The depressing truth is that this is now a non-argument. The loss of childhood innocence, whether it is seen as unforgivable corruption or necessary worldliness, is already all around us. It has amused the adult world and its entertainment media to see and portray children as cute junior adults, and often to dress them accordingly.

Now no one is remotely perturbed by the fact that women who have made their name as topless models or in porn videos become, proudly and effortlessly, the stars of peak-hour reality series and chat shows.

Jodie Marsh is a playground favourite; many of the sales of Jordan's books are to schoolgirls, for whom she has become a role-model. Porn values are to be heard in the lyrics of songs aimed at children. They are in the poses adopted for publicity photographs, often later published in the same newspapers that are outraged by the Playboy pencil-case scandal.

We are in a muddle about childhood; the problem is in the culture as a whole and it is ridiculous to point the finger of blame at Hugh Hefner's evil empire. The bunny has already bolted.

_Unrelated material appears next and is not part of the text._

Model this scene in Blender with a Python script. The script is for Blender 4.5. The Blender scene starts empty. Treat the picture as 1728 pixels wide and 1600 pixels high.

Striking a chord with the chaps

Down at the Ponderosa, my local country music club, there will some nervy jangling of spurs, some tugging of stetsons over the eyes, at the news that Willie Nelson has released a single celebrating cowboys who like to ride together in fashionable Brokeback Mountain style.

Willie, right, is unlikely to become a gay icon - his hair's a touch lank, his teeth are rather brown - but he will strike a chord with chaps-loving riders on the range with his single "Cowboys are Frequently, Secretly (Fond of Each Other)". The song explains, "That's why they wear leather, and Levi's and belts buckled tight."

But true country fans will know that there is nothing new here. Willie's own canon contains some obvious hints. "Cowboys like dirty old pool rooms and clear mountain mornings/ Little warm puppies and children and girls of the night," goes one, while in another a cowboy "does a little Shakespeare and he sings/ Plays the mandolin and other things."

Little warm puppies? Shakespeare? Around that camp fire, outlaws have been out for longer than we think.

* With Abu Ghraib, Iran and Guantanamo Bay dominating the headlines, it is only right that the Foreign Secretary should write a full-page article on a leading matter of moral importance.

"It is time for those running football to act," Jack Straw argued in The Times, deploring the tendency of players to fall over in order to be awarded a penalty.

This cheating is apparently part of a wider picture.

"Those in charge might reflect that the next time that their wife or mother or son or daughter is the victim of yobbish behaviour in the street, the perpetrator might have thought it was OK to show no respect because their heroes act in the same way on Saturdays."

How useful it is to have the man who helped take us to war on a dodgy prospectus to remind us of the importance of honesty at all times.